Las fuerzas vivas de Cataluña clamaron esta semana en el auditorio de Esade a favor de la ampliación del Aeropuerto de El Prat-Josep Tarradellas. Las obras corren a cargo de Aena, que ha presupuestado invertir en ellas la bagatela de 1.700 millones. Para ponerlas en marcha solo necesita la venia del Govern. Y ahí comienzan los problemas. Ocurre que el flamante mandamás autonómico no está por la labor.
Se trata de una actuación vital para el desarrollo económico de este rincón del noreste peninsular. Y el tiempo apremia. Aena ha fijado de plazo hasta el próximo mes de septiembre. Si por esas fechas no ha recibido el visto bueno, pospondrá la iniciativa indefinidamente y dedicará sus esfuerzos y su dinero a otros menesteres.
Tanto las terminales como las pistas rozan ya la saturación. En consecuencia, toda demora en agrandar unas y otras acarreará colapsos permanentes.
La víspera del cónclave de Esade, Pere Aragonès echó balones fuera olímpicamente sobre el asunto. No se atrevió a desecharlo sin más. Se limitó a divagar e irse por los cerros de Úbeda.
En efecto, dio en lanzar una propuesta de negociaciones del estilo vaporoso que tanto agrada a los políticos. Dijo que planea convocar una “mesa de trabajo institucional”. Pretende que asistan a ella ciento y la madre, desde la Generalitat, el Gobierno de Pedro Sánchez y la propia Aena, hasta los responsables de los aeropuertos de Girona y Reus, los ayuntamientos y los agentes económicos implicados, pasando por los movimientos vecinales y ecologistas.
Se ha demostrado que cuando un político quiere enfangar y dilatar un trasiego hasta el aburrimiento, nada más efectivo que nombrar una comisión, o mejor aún, varias comisiones. Así es seguro que los meses discurrirán a ritmo perezoso y a la vuelta del verano la ansiada solución seguirá exactamente igual que antes, es decir, en mantillas.
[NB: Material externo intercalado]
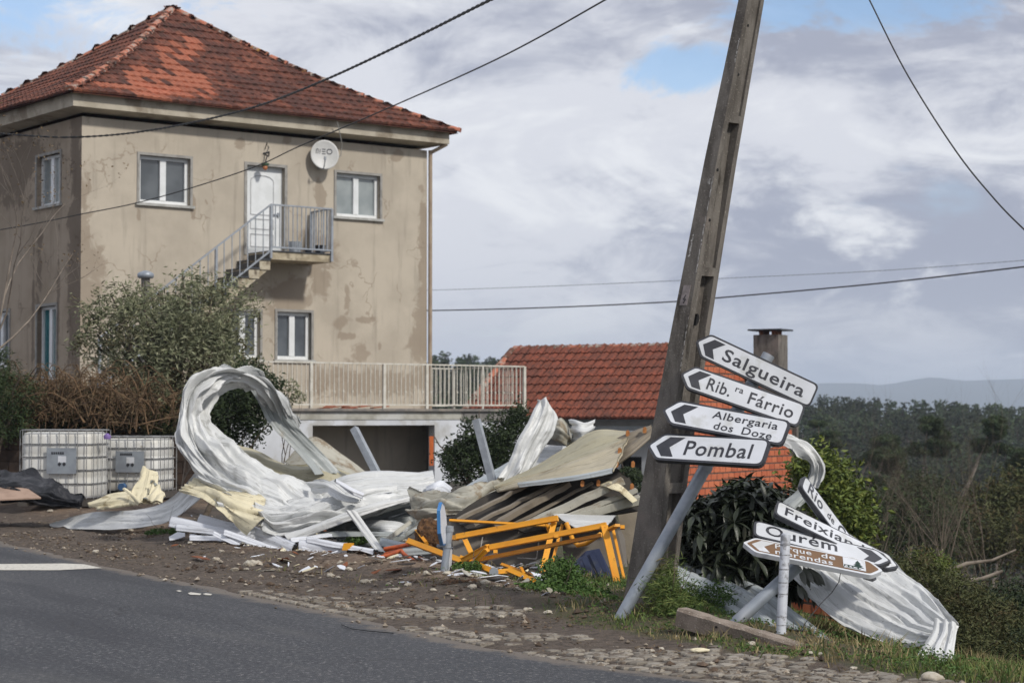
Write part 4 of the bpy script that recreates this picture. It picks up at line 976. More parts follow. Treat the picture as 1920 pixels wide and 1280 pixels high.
def sign(name, label, O, U, V, Y, du, dv, texts, tip='left', col='white', bd=.075, thick=.035, extra=None, cat='sign', group=None):
    """O px of the local origin (bottom left), U px of the full length, V px of the full height; du, dv depths in px"""
    k = Y / F
    o3 = at(O[0], O[1], Y)
    U3 = Vector((U[0] * k, du * k, -U[1] * k)); V3 = Vector((V[0] * k, dv * k, -V[1] * k))
    V3 = V3 - U3 * (U3.dot(V3) / U3.dot(U3))
    Lh, Hh = U3.length, V3.length; u, v = U3 / Lh, V3 / Hh; n = u.cross(v)
    if n.y > 0: n = -n
    if n.dot(Vector((0, 0, EYE)) - o3) < 0: n = -n
    flip = u.cross(v).dot(n) < 0
    t = thing(name, label, cat, o3 + u * Lh / 2, group)
    to = lambda p, h=0: o3 + u * p[0] + v * p[1] + n * h
    td = Hh * .42
    if tip == 'left': base = [(td, 0), (Lh, 0), (Lh, Hh), (td, Hh), (0, Hh / 2)]; rads = [.03, .05, .05, .03, .02]
    elif tip == 'right': base = [(0, 0), (Lh - td, 0), (Lh, Hh / 2), (Lh - td, Hh), (0, Hh)]; rads = [.05, .03, .02, .03, .05]
    elif tip == 'both': base = [(td, 0), (Lh - td, 0), (Lh, Hh / 2), (Lh - td, Hh), (td, Hh), (0, Hh / 2)]; rads = [.03, .03, .02, .03, .03, .02]
    rads = [r_ * Hh / .22 for r_ in rads]
    outer = rounded(base, rads); mb = MB(); edge = 1 if col != 'brown' else 0
    mb.prism([to(p, -thick) for p in outer], n * thick, 0, 0)
    mats = M['sign_black'] if col == 'white' else M['sign_white']
    pl_ = mb.build('plate', mats, t)
    inn = rounded(inset(base, bd * Hh), [r_ * .8 for r_ in rads]); mb = MB(); mb.prism([to(p, .0005) for p in inn], n * .002)
    fc = mb.build('face', M['sign_white'] if col == 'white' else M['brown_sign'], t)
    ink = M['sign_black'] if col == 'white' else M['sign_white']; h0 = .0042
    # arrow head
    mb = MB(); s = 1 if tip != 'right' else -1; x0 = (0 if s > 0 else Lh) + s * Hh * .30
    ar = [(x0, Hh * .5), (x0 + s * Hh * .34, Hh * .86), (x0 + s * Hh * .80, Hh * .86), (x0 + s * Hh * .42, Hh * .48), (x0 + s * Hh * .62, Hh * .14), (x0 + s * Hh * .26, Hh * .14)]
    mb.prism([to(p, .0026) for p in ar], n * .0015); mb.build('arrow', ink, t)
    for (txt, tx, ty, size, wid) in texts:      # position in fractions of length/height, cap height fraction, width fraction
        v_, f_ = text_geo(txt, Hh * size * 1.50, .013)
        x_min = min(q[0] for q in v_); x_max = max(q[0] for q in v_); sc = wid * Lh / (x_max - x_min)
        mb = MB(); mb.add([to((tx * Lh + (q[0] - x_min) * sc, ty * Hh + q[1]), h0) for q in v_], f_ if not flip else [w_[::-1] for w_ in f_]); mb.build('lettering', ink, t)
    # rear stiffening ribs
    mb = MB()
    for yy_ in (.25, .75): mb.obox(to((Lh * .5, Hh * yy_), -thick - .012), u * Lh * .42, v * .015, n * .011)
    mb.build('rear_rail', M['galv'], t)
    if extra: extra(t, to, Lh, Hh, n, u, v)
    return t
YS = 15.35
sign('direction_sign', 'topmost white arrow sign lettered Salgueira, tilted steeply down to the right', (1295, 661), (222, 104), (20, -44), YS + .16, 0, 6, [('Salgueira', .235, .26, .46, .68)])
sign('direction_sign', 'white arrow sign lettered Rib. Fárrio, second from the top of the stack', (1268, 722), (222, 79), (21, -42), YS + .10, -40, 16, [('Rib.', .225, .26, .46, .19), ('ra', .445, .55, .24, .065), ('Fárrio', .565, .26, .46, .365)])
sign('direction_sign', 'white arrow sign with two lines reading Albergaria dos Doze, third in the stack', (1232, 791), (222, 43), (24, -45), YS + .03, -90, 30, [('Albergaria', .40, .55, .27, .52), ('dos', .44, .14, .27, .155), ('Doze', .665, .14, .27, .235)])
sign('direction_sign', 'lowest white arrow sign on the leaning post, lettered Pombal', (1203, 860), (212, 11), (24, -49), YS - .04, -110, 36, [('Pombal', .33, .24, .50, .55)])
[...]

El proyecto de marras ocasiona claras secuelas medioambientales y concita firmes oposiciones. Acaso la más virulenta es la que muestra la alcaldesa Ada Colau, a quien por cierto nadie le ha dado vela en este entierro. Pero si hay algo que le pirra es chupar cámara y opinar de todo lo divino y humano, en particular sobre aquello de lo que no tiene ni pajolera idea.
En realidad, esta antisistema encaramada a la cúspide municipal aborrece cualquier impulso inversor que no surja de su particular círculo de paniaguados. Cuando le disgustan los propósitos de los emprendedores, les descarga dos resoluciones fulminantes y se queda tan pancha. Una consiste en prohibirlos de raíz. Otra, en machacar a sus promotores a impuestos hasta que devienen ruinosos.
La edil ultraizquierdista, conocida por no resolver problemas sino crearlos donde no los hay, se declara contraria a los turistas, los bares, los restaurantes y las terrazas. Asimismo detesta la apertura de nuevos hoteles, sobre todo los de máximo lujo; de hecho, los ha proscrito de cuajo. También la ha tomado con las empresas privadas de chóferes y con los intermediarios de pisos turísticos. Rechaza de plano el museo Hermitage. Y, sobre todo, libra una batalla sin tregua contra los automóviles, sin perjuicio de seguir disfrutando de los 20 coches integrantes de la flota oficial del ayuntamiento, sufragada hasta el último céntimo por el vecindario de la urbe. En resumen, parece que Colau se la tiene jurada a todo plan privado generador de riqueza y puestos de trabajo.
Volviendo al tema de la infraestructura aeroportuaria, entre unos y otros están haciendo un pan como unas tortas, mientras la categoría de aquella va quedando relegada a una penosa segunda división. Dada la proverbial propensión de los líderes de la política regional a mangonearlo todo y a salirse por la tangente cuando algo no les interesa, mucho me temo que el acrecentamiento y modernización de El Prat lleva plomo en las alas.